Debouncing the Signal

Ripples on a lake

A big part of leading teams is identifying issues to address and opportunities to exploit. The bigger the team, the harder it is to sense trends that need attention. Your job is to help ferret out the signal from the noise—like a human high-pass filter1.

It’s tempting to jump in at the first sign of difficulty—this can send you around the bend as you chase an increasing number of tails. It can also lead to intervention bias.

The trick, instead, is to slow down and “debounce the signal”. Wait for input around a topic to collect, then take stock of your response.

Having a broad purview and taking the time to think means you can internalise things that others haven’t yet. Typically, the challenge isn’t whether something needs resolving but which of the many opportunities you should direct your constrained capacity towards.

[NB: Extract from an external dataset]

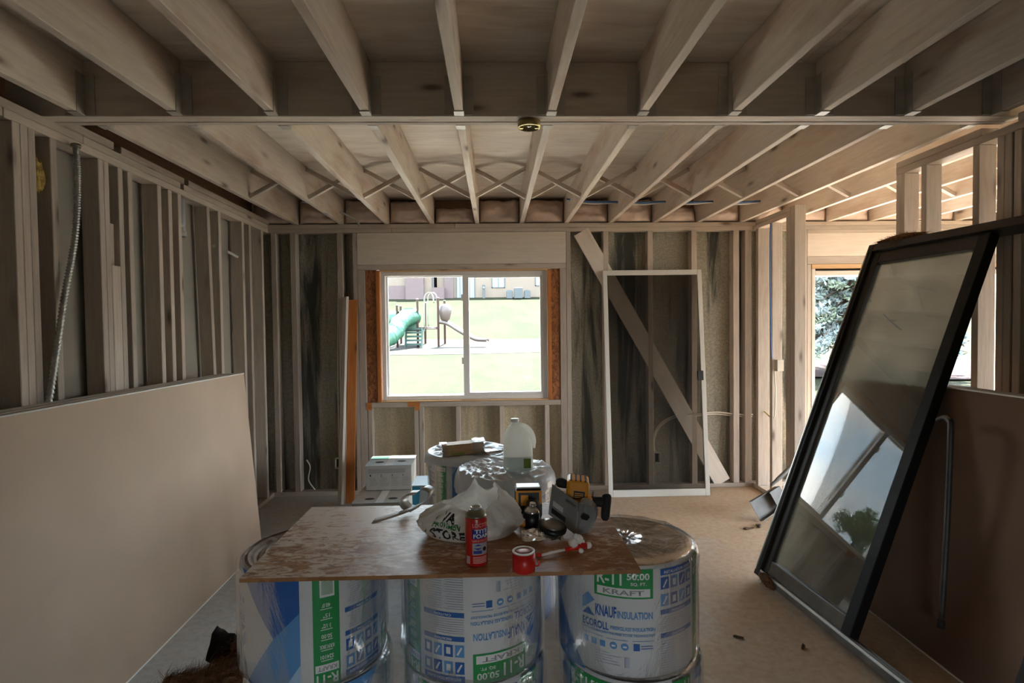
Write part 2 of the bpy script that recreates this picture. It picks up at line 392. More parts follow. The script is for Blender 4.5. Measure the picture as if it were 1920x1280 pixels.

Letting some time pass and banking a couple of nights of sleep can soften your view and reduce the effect of tilt. Working with trusted advisors in your team can also help establish perspective and modulate your response.

What happens when you slow down?

Sometimes, things resolve themselves. The team steps up and sorts things2. Internal or external factors change and obviate the issue.

Sometimes, new information comes to light that contradicts what you’ve previously heard. Follow-up conflicting information is particularly prevalent with interpersonal issues within teams. Welcome to the Rashomon Effect. Regardless, you need more information to establish what is happening.

Sometimes, you don’t hear anything more on a topic. Given a large enough team, this scenario is pretty standard. The risk here, of course, is that low-frequency issues can still have a high impact.

Sometimes, things are chronic and severe enough that they need more attention. It becomes evident that you need to do something.

Finally, some issues or opportunities are significant enough that you need to act immediately.

The art is in knowing when to act and when to wait.